A real estate ad network

The Problem
Let me lay it out from the advertisers point of view. You have a service, property or product that you want to advertise and get the word out on. You’d love to advertise on sites that are relevant to your demographic or geographic region.

It would be nice if you could get a package to advertise on sites like Trulia, Hotpads, Homegain, Zillow, and eppraisal.com, etc… In fact, you’d like to advertise on blogs of people within a specific area too, so being able to tap into independent real estate bloggers and geographically target the Active Rain network would also be nice.

Well, you can. The only thing you have to do is contact each one of these parties and work out a deal, cut 15 different checks and create advertising creative in 15 different sizes and formats. Hmmm, it’s not so easy to manage, and it’s no wonder that advertisers balk at the idea. It’s just not efficient.

The Solution
Let’s say an independent (meaning not part of any existing technology solution or company) party creates an ad network targeted at real estate. It’s a tool designed to harness what is possible with technology online, use the power of segmentation by demographics and geographic targeting to provide real value.

Why it works:

  • Advertisers can finally reach the long-tail of real estate online
  • The network’s size allows it to specialize and give proper attention to publishers and advertisers
  • Publishers (blogs, web sites and social networks) can be pre-vetted for quality
  • It’s a simple to use tool that makes it a one-stop-shop for buying ad space
  • The payout can be larger than what other “meta-networks” (think Google) can provide

Challenges
In a competitive space like real estate, publishers tend to think that they can handle their own advertising platform just fine. That, and no one likes giving up control. What happens is marketing dollars only go towards the “big players” and each dollar spent is not as effective as it could be. The large sites will continue to protect their own monopoly on ad dollars, but it’s not in the best interest of marketers to let this happen.

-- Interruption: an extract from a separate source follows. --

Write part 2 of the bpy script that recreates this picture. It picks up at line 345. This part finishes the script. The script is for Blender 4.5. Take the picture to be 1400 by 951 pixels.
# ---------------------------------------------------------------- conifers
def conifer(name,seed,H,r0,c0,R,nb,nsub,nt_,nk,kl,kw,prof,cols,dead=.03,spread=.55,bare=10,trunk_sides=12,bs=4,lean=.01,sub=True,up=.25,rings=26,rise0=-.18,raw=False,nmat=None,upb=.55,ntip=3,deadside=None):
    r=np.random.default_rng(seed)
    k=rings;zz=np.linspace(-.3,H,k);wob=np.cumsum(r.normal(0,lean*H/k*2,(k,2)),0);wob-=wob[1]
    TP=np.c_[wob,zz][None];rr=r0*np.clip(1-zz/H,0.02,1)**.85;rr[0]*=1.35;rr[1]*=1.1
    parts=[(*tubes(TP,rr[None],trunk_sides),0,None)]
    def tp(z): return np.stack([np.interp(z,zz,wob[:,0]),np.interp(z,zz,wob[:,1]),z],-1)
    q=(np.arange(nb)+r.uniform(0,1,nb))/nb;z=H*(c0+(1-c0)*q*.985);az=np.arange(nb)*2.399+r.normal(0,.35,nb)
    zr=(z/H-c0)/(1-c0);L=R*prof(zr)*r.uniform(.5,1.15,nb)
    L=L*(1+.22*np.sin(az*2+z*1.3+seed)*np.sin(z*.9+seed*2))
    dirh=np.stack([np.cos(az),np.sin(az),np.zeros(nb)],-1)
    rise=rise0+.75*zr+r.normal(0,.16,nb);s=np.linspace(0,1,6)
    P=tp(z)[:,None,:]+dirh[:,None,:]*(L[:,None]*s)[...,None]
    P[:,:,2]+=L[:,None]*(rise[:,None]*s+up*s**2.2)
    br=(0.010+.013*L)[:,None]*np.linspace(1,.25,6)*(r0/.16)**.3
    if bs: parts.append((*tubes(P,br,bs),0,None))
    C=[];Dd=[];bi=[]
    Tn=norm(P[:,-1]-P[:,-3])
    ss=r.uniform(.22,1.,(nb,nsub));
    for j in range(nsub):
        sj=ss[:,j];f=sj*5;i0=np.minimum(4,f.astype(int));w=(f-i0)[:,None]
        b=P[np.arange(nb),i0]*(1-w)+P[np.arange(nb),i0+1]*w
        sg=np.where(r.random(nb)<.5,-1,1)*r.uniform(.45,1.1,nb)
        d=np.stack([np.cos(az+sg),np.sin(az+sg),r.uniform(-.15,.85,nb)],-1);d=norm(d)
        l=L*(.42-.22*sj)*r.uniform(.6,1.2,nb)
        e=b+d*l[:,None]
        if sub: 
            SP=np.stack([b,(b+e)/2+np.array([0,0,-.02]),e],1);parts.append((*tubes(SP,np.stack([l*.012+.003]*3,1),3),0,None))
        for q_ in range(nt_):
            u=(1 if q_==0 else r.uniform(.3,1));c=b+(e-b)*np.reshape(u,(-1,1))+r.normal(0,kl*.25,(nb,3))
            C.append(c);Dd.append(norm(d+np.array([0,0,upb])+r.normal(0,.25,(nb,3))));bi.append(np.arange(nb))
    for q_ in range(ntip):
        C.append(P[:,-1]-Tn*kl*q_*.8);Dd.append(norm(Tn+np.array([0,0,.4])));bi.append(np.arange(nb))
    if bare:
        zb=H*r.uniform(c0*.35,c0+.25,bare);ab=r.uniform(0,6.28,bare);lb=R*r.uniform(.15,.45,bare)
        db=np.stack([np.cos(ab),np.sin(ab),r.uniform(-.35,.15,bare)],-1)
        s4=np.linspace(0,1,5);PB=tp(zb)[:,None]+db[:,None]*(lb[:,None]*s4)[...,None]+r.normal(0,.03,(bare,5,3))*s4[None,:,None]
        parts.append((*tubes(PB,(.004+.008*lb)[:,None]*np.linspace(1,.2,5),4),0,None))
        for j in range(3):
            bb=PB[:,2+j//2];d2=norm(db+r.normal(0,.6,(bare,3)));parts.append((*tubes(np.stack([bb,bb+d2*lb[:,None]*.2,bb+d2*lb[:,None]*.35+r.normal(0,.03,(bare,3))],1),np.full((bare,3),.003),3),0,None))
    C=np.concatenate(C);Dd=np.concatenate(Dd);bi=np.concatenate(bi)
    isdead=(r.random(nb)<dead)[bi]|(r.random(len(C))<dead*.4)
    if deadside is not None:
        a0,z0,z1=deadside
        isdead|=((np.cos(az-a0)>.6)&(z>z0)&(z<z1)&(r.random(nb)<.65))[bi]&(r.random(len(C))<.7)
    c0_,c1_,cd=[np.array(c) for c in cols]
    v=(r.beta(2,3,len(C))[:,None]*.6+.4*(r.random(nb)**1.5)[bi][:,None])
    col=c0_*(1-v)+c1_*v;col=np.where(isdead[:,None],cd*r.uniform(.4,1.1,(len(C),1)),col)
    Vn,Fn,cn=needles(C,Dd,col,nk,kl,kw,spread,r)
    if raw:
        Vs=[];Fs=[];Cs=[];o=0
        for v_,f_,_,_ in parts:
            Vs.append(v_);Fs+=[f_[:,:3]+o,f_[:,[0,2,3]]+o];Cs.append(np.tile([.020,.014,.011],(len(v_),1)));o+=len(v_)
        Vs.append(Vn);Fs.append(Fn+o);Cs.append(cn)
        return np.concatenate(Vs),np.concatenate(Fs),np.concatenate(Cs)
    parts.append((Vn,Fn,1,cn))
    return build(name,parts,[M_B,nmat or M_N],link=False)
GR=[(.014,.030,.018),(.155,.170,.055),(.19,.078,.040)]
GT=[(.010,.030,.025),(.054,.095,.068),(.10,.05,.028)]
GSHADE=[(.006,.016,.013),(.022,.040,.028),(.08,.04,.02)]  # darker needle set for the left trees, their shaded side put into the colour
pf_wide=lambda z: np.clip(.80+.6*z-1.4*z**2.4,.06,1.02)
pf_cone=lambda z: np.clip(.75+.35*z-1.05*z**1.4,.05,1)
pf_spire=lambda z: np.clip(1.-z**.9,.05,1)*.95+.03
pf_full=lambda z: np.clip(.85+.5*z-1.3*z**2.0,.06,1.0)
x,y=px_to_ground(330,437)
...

Some will say, “why don’t you just use Google, it’s an ad platform designed to reach the long tail?” Simply put, the big meta-networks can’t give either the advertiser or the publisher the attention that they need. Secondarily, the payout for the publisher is not near what it should be for the space that they’re providing.

What about trust? Why should bloggers and big publishers place their trust in an outside entity to manage their revenue stream or their marketing budget? Besides creating a simple and powerful tool, the second hardest part would be building trust. However, if it works, that’s all the proof that both publishers and advertisers need to make it a viable platform. So, testing, adding value and relationship building are the only ways to counter this argument.

Summary
In the end, it’s a tool for advertisers that makes their lives easier. When you provide a tool that allows people who spend money for a living to do it easier and see a greater return, you’re bound to create a winning situation for both parties.

(Why not something as simple as what Federated Media does, except for the real estate vertical?)